Love With Skin On

We are being shepherded beyond our fears and needs to becoming our actual selves. This sucks and hurts some days, and I frequently do not want it or agree to it. But it persists, like water wearing through a boulder in the river. Hope springs from realizing we are loved, can love, and are love with skin on. Then we are unstoppable.

— Anne Lamott, Dusk Night Dawn, p. 190-191

Photo: South Riding, Virginia, March 30, 2021

Dreams

Dreaming — impractical, foolish, impossible dreaming — gave us the very real civil rights movement. Dreaming gave us a South Africa freed from apartheid. Dreaming, as I see it, has saved me and many others from turning to despair and destruction in the darkest days, when evil seems to be winning. Dreams are love’s visions — the boundless faith that the world can be remade to look more like what God hoped for his creation.

— Bishop Michael Curry, Love Is the Way, p. 73

Photo: South Riding, Virginia, December 26, 2014

New and Improved

Revise the story you tell yourself about starting over. Consider not only how terrifying change can be but also how exhilarating. Consider this time an opportunity to make a new and improved life.

KEEP MOVING.

— Maggie Smith, Keep Moving, p. 12

Photo: American Library Association Annual Conference, Washington DC, June 22, 2019

The Holy City

God’s beloved city in Revelation 21-22 is not primarily a vision for after we die, or for after Jesus returns. It is rather a vision that can transform the way we live out God’s reign in the world today. It is a vision of the healing leaves that God wants to lay on every broken heart, on every war-torn landscape. It is a vision of Lamb power in the world. And we are part of that vision. Once we have seen the new creation, the joy of that experience must inform everything we do.

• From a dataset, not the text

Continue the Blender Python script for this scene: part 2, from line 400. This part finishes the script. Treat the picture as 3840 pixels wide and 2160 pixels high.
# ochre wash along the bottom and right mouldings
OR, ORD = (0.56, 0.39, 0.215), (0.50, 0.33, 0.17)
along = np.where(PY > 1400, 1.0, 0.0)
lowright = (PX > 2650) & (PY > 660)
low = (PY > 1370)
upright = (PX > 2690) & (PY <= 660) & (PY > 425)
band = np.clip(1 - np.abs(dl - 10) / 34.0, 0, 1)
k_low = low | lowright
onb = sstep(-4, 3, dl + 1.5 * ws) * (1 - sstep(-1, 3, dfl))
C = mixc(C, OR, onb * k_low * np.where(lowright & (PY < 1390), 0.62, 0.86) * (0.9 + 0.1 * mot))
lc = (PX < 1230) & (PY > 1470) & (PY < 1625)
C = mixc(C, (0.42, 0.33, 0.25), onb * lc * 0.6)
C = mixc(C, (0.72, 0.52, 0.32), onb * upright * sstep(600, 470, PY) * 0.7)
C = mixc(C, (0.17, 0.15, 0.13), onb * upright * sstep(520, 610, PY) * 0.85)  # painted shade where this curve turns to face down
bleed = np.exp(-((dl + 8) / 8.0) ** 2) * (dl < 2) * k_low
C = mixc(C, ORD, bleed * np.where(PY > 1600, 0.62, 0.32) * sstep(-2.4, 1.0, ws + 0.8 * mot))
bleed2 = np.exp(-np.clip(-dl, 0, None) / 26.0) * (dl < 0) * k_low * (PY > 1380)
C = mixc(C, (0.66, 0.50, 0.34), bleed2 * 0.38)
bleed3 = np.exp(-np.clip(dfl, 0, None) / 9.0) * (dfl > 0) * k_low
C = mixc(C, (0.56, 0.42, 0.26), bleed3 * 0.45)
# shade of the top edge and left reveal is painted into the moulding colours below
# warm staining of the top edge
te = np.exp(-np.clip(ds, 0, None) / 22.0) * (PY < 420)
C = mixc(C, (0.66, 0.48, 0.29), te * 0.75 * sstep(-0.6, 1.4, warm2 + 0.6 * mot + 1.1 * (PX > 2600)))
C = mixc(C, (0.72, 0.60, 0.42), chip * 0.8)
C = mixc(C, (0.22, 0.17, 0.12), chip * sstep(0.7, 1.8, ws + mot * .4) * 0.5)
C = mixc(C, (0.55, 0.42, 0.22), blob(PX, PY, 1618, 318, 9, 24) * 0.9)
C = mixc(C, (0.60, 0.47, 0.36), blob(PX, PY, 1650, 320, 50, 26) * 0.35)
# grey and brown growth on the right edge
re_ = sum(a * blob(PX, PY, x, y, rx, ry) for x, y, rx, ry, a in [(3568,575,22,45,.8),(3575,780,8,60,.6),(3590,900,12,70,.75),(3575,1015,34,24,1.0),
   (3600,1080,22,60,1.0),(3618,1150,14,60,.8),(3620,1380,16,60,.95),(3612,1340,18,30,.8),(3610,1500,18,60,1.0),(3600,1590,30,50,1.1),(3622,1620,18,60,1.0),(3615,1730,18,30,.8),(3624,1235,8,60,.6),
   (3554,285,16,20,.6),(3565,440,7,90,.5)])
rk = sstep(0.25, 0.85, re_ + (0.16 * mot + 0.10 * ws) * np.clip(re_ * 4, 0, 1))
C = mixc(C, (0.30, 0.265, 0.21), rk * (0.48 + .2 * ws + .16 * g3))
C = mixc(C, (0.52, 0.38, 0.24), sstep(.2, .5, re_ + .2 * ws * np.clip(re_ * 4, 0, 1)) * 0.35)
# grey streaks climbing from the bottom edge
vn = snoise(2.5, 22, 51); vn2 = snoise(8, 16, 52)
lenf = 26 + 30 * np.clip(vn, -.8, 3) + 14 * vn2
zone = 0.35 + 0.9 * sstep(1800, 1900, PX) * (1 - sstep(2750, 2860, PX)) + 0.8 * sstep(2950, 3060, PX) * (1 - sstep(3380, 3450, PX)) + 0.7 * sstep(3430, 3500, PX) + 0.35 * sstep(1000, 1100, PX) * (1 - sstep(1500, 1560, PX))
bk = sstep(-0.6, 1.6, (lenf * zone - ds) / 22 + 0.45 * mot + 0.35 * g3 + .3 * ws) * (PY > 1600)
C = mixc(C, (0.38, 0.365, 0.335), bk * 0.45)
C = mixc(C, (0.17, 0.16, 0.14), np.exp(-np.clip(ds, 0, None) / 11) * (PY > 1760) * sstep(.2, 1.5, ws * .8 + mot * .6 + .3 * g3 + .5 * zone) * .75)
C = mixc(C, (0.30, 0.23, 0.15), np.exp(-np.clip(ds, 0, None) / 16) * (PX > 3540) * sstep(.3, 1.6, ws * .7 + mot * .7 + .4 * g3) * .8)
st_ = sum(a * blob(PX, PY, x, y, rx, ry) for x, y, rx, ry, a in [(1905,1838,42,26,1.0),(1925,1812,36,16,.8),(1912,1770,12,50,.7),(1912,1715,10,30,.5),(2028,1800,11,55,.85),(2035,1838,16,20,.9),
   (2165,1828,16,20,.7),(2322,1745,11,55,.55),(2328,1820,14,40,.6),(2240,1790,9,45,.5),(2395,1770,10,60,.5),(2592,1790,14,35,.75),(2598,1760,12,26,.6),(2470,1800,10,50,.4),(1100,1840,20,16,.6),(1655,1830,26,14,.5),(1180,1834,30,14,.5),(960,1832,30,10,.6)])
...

— Barbara R. Rossing, The Rapture Exposed, p. 164

Photo: Potzbach, Germany, April 1997

Eschatology and Theology

There is no more important question in Christian theology today than coming to terms with the doctrine of hell. While that may seem like a bit of an overstatement, regardless of what is said and preached about God being merciful and loving, if the doctrine of hell is not brought into the affirmation in a truly integrated way, then it will leave people wondering if God really is merciful and loving. If we cannot preach and teach about hell in a way that is coherent with the biblical affirmation that God is love, then the lingering image of a vengeful and angry God will get in the way of our proclamation. Here is what I have discovered: Our vision of how things will end is actually what determines what we really think about who God is and what God is like. To put it in words that would make my seminary professors proud, our eschatology determines our theology. This means our exploration of hell is actually nothing less than an exploration into the very heart and character of God.